**INSTRUCTIONS TO FOLLOW**
Leave out the pictures and reproduce all of the data exactly.

++++ MATERIAL ++++

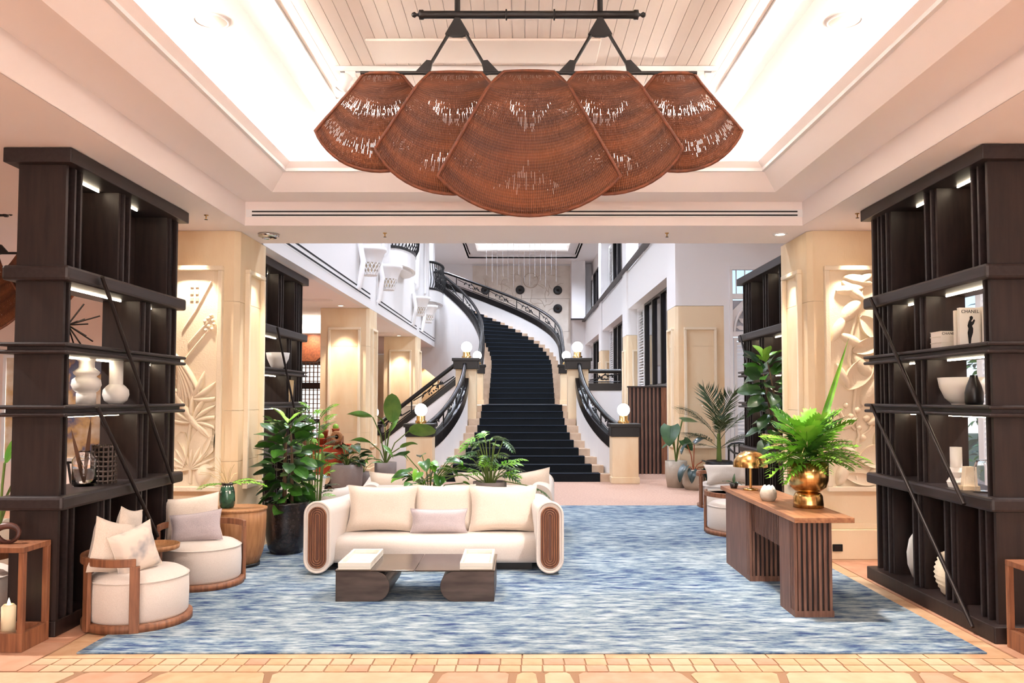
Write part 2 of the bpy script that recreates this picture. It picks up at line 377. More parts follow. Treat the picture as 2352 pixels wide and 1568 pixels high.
# ceiling speakers, sprinklers, downlights, camera dome
for k, x in enumerate((-1.98, 2.01)):
    sp = thing('ceiling_speaker', ('left' if k == 0 else 'right') + ' of the two round white ceiling speakers in the lower cove', 'speaker', (x, 5.03, 4.0))
    obj('rim', MB().lathe([(.098, 0), (.11, 0), (.112, -.008), (.1, -.012), (.098, 0)]), M['white'], sp)
    obj('grille', MB().lathe([(.097, -.004), (.09, -.008), (.001, -.01)]), M['white_board'], sp)
def sprinkler(x, y, lab):
    o = thing('sprinkler', lab, 'sprinkler', (x, y, 3.35)); obj('stem', MB().lathe([(.022, 0), (.02, -.006), (.006, -.008), (.006, -.04)], n=10), M['brass'], o)
    obj('deflector', MB().lathe([(.001, -.04), (.016, -.041), (.016, -.045), (.001, -.045)], n=10), M['steel'], o)
sprinkler(-3.0, 7.62, 'small sprinkler head in the left soffit beside the bookcase cornice'); sprinkler(3.12, 7.55, 'small sprinkler head in the right soffit beside the bookcase cornice')
sprinkler(-1.45, 8.45, 'small sprinkler head left of centre under the ceiling beam'); sprinkler(1.5, 8.45, 'small sprinkler head right of centre under the ceiling beam')
def downlight(x, y, lab, z=3.35, dome=False):
    o = thing('downlight', lab, 'downlight', (x, y, z), group='recessed ceiling downlights')
    obj('trim_ring', MB().lathe([(.05, 0), (.075, 0), (.075, -.008), (.05, -.01), (.05, 0)], n=20), M['white'], o)
    obj('lens', MB().lathe([(.049, -.003), (.001, -.004)], n=20), M['lamp'], o)
    if dome: obj('reflector', MB().lathe([(.075, -.004), (.11, -.004), (.105, -.03), (.06, -.05), (.055, -.03)], n=24), M['chrome'], o)
downlight(-3.38, 7.8, 'downlight above the left carved column face'); downlight(3.38, 7.8, 'downlight above the right carved column face')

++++

**WRITTEN RESPONSE**
Write part 2 of the bpy script that recreates this picture. It picks up at line 377. More parts follow. Treat the picture as 2352 pixels wide and 1568 pixels high.
# ceiling speakers, sprinklers, downlights, camera dome
for k, x in enumerate((-1.98, 2.01)):
    sp = thing('ceiling_speaker', ('left' if k == 0 else 'right') + ' of the two round white ceiling speakers in the lower cove', 'speaker', (x, 5.03, 4.0))
    obj('rim', MB().lathe([(.098, 0), (.11, 0), (.112, -.008), (.1, -.012), (.098, 0)]), M['white'], sp)
    obj('grille', MB().lathe([(.097, -.004), (.09, -.008), (.001, -.01)]), M['white_board'], sp)
def sprinkler(x, y, lab):
    o = thing('sprinkler', lab, 'sprinkler', (x, y, 3.35)); obj('stem', MB().lathe([(.022, 0), (.02, -.006), (.006, -.008), (.006, -.04)], n=10), M['brass'], o)
    obj('deflector', MB().lathe([(.001, -.04), (.016, -.041), (.016, -.045), (.001, -.045)], n=10), M['steel'], o)
sprinkler(-3.0, 7.62, 'small sprinkler head in the left soffit beside the bookcase cornice'); sprinkler(3.12, 7.55, 'small sprinkler head in the right soffit beside the bookcase cornice')
sprinkler(-1.45, 8.45, 'small sprinkler head left of centre under the ceiling beam'); sprinkler(1.5, 8.45, 'small sprinkler head right of centre under the ceiling beam')
def downlight(x, y, lab, z=3.35, dome=False):
    o = thing('downlight', lab, 'downlight', (x, y, z), group='recessed ceiling downlights')
    obj('trim_ring', MB().lathe([(.05, 0), (.075, 0), (.075, -.008), (.05, -.01), (.05, 0)], n=20), M['white'], o)
    obj('lens', MB().lathe([(.049, -.003), (.001, -.004)], n=20), M['lamp'], o)
    if dome: obj('reflector', MB().lathe([(.075, -.004), (.11, -.004), (.105, -.03), (.06, -.05), (.055, -.03)], n=24), M['chrome'], o)
downlight(-3.38, 7.8, 'downlight above the left carved column face'); downlight(3.38, 7.8, 'downlight above the right carved column face')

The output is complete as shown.